J. H. Merryman,The Loneliness of the Comparative Lawyer, 2007, p. 47THE BOUNDARIES OF INFORMATION PROPERTY PROJECT
How do boundaries with regard to information property take form? The answer to this question is essential since boundaries define the content of the right to exclude. The standard answer refers to the statutory elements of immaterial property rights, like patentability requirements and the conditions for copyrights and exceptions (‘boundaries of information property’). These elements define ex ante what can be appropriated; the rest belongs to the public domain. The underlying concept is the property paradigm: once the right has emerged, it absorbs all powers and privileges (Art. 17(2) EU Charter of Fundamental Rights). The role of ex post regulation as a matter of property restriction has been neglected (‘boundaries to information property’); instead, the discourse refers to the ‘regulation of use’ (e.g. rules regarding research and release of biotechnology and data protection).

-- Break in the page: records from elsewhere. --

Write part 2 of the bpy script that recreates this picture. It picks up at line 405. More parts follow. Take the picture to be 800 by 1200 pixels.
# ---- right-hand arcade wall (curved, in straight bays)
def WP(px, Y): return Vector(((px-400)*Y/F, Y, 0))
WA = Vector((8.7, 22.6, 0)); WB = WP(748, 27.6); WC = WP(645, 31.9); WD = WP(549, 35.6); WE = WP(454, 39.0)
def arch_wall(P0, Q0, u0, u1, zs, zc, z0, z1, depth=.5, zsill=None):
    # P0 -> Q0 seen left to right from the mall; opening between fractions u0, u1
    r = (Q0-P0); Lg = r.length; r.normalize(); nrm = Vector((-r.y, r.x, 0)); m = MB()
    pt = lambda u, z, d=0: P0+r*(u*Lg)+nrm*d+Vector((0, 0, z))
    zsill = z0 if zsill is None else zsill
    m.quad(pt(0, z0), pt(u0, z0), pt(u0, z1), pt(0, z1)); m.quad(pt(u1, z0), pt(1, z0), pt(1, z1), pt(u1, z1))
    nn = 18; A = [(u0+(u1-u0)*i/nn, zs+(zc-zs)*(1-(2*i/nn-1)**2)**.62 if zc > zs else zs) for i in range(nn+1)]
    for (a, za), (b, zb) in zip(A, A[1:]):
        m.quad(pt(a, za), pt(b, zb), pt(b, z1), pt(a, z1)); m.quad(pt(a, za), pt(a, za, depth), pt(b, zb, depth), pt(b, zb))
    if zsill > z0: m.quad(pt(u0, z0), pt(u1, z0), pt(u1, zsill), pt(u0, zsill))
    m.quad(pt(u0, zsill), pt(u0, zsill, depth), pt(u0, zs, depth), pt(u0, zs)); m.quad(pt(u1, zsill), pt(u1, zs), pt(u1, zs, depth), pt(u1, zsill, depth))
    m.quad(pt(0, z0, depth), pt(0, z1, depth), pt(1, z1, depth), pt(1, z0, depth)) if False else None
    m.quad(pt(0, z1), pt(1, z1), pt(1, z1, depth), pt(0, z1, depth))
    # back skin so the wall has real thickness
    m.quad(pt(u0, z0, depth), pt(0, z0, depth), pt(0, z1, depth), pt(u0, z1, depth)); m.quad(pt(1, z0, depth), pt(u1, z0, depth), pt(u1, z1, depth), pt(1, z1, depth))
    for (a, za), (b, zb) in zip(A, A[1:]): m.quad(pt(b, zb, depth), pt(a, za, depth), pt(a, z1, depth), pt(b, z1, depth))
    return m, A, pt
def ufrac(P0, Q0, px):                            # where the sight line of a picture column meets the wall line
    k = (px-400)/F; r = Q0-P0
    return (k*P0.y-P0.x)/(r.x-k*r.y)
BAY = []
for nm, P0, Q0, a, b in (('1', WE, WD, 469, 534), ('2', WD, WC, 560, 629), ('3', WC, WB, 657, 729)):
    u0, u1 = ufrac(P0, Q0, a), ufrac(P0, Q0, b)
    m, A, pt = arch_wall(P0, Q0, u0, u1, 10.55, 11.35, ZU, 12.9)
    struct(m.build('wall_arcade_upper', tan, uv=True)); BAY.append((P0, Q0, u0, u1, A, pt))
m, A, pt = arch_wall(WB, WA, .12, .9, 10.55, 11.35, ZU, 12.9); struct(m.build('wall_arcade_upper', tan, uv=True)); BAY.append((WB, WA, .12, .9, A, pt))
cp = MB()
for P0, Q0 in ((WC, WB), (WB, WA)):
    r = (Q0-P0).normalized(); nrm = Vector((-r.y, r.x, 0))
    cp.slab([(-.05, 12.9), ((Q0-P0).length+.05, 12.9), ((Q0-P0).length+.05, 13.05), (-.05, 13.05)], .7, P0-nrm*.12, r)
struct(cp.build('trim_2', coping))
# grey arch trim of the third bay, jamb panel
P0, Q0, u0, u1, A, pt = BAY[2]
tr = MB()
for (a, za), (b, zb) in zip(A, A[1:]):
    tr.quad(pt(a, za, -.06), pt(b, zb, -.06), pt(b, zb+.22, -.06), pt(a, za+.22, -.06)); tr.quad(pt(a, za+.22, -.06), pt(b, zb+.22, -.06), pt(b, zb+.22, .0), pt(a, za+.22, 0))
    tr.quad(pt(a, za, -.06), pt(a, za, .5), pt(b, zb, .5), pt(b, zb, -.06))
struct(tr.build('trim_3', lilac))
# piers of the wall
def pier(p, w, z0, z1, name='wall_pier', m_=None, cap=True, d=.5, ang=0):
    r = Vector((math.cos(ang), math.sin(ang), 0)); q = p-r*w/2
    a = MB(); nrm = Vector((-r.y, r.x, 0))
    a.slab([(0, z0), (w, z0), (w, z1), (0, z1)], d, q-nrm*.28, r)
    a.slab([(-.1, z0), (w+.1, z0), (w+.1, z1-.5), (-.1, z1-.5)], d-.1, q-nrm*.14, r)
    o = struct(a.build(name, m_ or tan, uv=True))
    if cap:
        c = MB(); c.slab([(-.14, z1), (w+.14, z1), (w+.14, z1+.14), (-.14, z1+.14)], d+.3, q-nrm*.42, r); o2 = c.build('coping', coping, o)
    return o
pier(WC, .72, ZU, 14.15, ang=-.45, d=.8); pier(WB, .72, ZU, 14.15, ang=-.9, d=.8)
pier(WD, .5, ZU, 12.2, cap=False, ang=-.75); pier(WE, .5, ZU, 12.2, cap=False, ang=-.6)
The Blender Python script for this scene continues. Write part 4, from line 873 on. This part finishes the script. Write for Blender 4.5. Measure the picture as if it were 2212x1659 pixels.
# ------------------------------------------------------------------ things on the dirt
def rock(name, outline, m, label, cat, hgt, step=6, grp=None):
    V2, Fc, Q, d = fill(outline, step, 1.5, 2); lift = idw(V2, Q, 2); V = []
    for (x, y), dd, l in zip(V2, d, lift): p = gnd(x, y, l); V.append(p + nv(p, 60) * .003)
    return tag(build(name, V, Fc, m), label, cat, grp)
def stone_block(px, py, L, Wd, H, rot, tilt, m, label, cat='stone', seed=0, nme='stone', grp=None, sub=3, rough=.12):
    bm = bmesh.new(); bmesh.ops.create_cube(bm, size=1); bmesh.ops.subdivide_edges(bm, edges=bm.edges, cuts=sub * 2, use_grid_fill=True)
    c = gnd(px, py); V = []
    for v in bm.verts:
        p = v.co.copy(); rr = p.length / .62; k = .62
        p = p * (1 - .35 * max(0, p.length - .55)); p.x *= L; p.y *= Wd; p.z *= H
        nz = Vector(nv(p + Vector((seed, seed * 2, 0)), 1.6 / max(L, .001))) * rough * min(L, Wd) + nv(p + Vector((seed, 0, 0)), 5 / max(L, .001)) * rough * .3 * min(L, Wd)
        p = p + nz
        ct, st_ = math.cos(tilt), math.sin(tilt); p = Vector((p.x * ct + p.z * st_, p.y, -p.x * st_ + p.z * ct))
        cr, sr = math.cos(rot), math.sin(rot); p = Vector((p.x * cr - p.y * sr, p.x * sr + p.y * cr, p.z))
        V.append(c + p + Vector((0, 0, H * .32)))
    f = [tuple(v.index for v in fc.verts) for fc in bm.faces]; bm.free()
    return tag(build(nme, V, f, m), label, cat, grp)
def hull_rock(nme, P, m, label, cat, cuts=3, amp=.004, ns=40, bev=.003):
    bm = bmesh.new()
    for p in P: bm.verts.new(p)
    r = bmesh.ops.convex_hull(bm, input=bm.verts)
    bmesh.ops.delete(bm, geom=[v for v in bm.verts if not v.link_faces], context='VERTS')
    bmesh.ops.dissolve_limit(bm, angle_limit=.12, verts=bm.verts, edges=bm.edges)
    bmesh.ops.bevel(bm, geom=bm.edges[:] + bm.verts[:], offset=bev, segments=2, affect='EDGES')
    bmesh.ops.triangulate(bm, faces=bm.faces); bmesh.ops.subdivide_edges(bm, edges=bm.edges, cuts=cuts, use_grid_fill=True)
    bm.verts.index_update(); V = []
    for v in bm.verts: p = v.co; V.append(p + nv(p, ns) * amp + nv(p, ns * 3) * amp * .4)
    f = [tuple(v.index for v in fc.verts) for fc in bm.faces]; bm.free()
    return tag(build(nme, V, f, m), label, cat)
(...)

Yet at the time when the Boundaries to Information Property (BIP) project was initiated in 2000, tension was rising in relation to ever-growing information property. As a quantitative indicator, the number of patents granted and copyrights claimed was growing exponentially. New rights were acknowledged, the scope of subject matter broadened and the scope of protection expanded. Qualitatively, various legal principles have served to expand the scope of property as defined by the language of the claims or the visible or audible ‘work’ (e.g. equivalence; absolute product protection; a restrictive interpretation of exceptions; ‘contracting out’ of statutory boundaries). Overall, the expansion is well understood as a mirror of the transformation from an industrial into an information society. Yet conflicts around information have become increasingly political. Numerous regulations around adjacent problems have emerged, and a growing number of contracts do not simply ‘exploit’ IP, but embrace the conflicts between ‘information providers’ and ‘information seekers’.